Understanding the conditions of efficient ice nucleation



Fast, Jerome D — Pacific Northwest National Laboratory

Area of research:

Cloud Processes

Journal Reference:

Kulkarni G. 2018. "Immersion Freezing of Total Ambient Aerosols and Ice Residuals." Atmosphere, 9(2), 10.3390/atmos9020055.


Atmospheric aerosols serve as ice nucleating particles under wide temperature and humidity conditions. Pacific Northwest National Laboratory conducted an experiment that probed the nucleus-forming efficiency of atmospheric ice nucleating particles (INPs) and fractions of INPs that nucleated ice. Using two ice nucleation chambers, the study found that ice particles, once nucleated, are more efficient at forming ice in the next ice nucleation event.


This study determined the characteristics of individual INPs that effectively activated droplet and ice from infinite possible ice formation combinations observed in the atmosphere.

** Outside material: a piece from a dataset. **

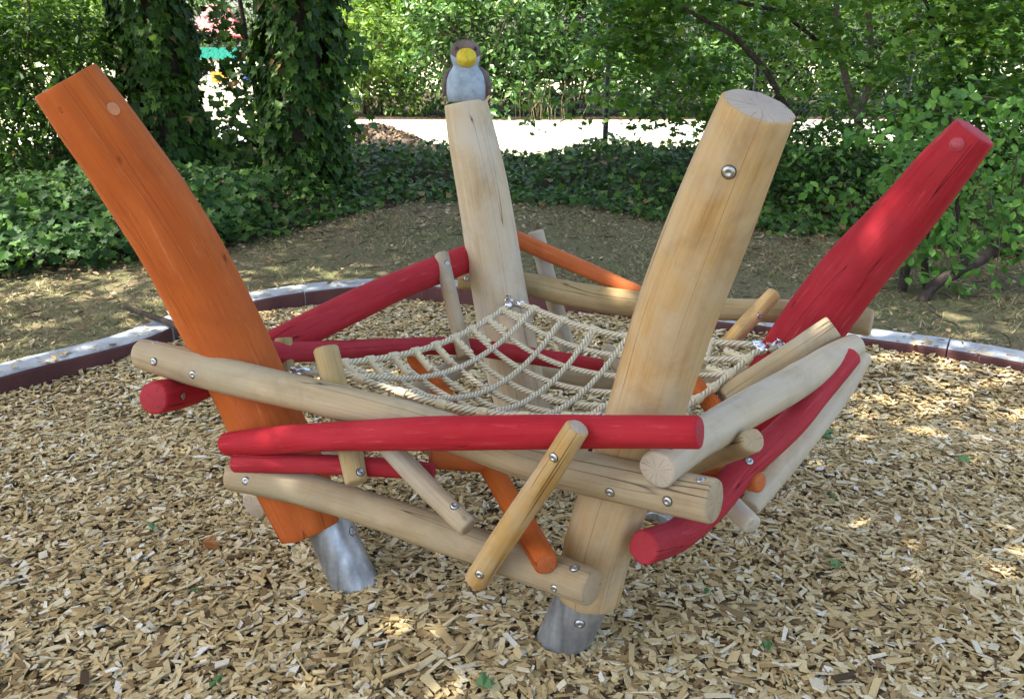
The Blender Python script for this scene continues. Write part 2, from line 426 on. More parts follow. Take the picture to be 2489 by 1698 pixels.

Not enough is known about the nature and abundance of INPs and ice formation in clouds. A large fraction of the precipitation that forms is a result of ice processes, but very little is known about ice formation as it involves multiple ice-nucleation processes and complex aerosol surfaces. For this experiment, two ice nucleation chambers were connected via a counterflow virtual impactor to understand the pre-activation behavior of ambient INPs. Larger ice crystals from the first ice chamber were separated, counted, and sublimated. Theoretical simulations were performed to understand the temperature and humidity conditions within the heat exchanger used to transfer the residues from the first chamber to the second. In the second ice chamber, ice crystals that induced nucleation of ice were counted. It was observed that a fraction of ice residuals initiated nucleation of ice more efficiently than primary INPs, suggesting the importance of pre-activation behavior of aerosol.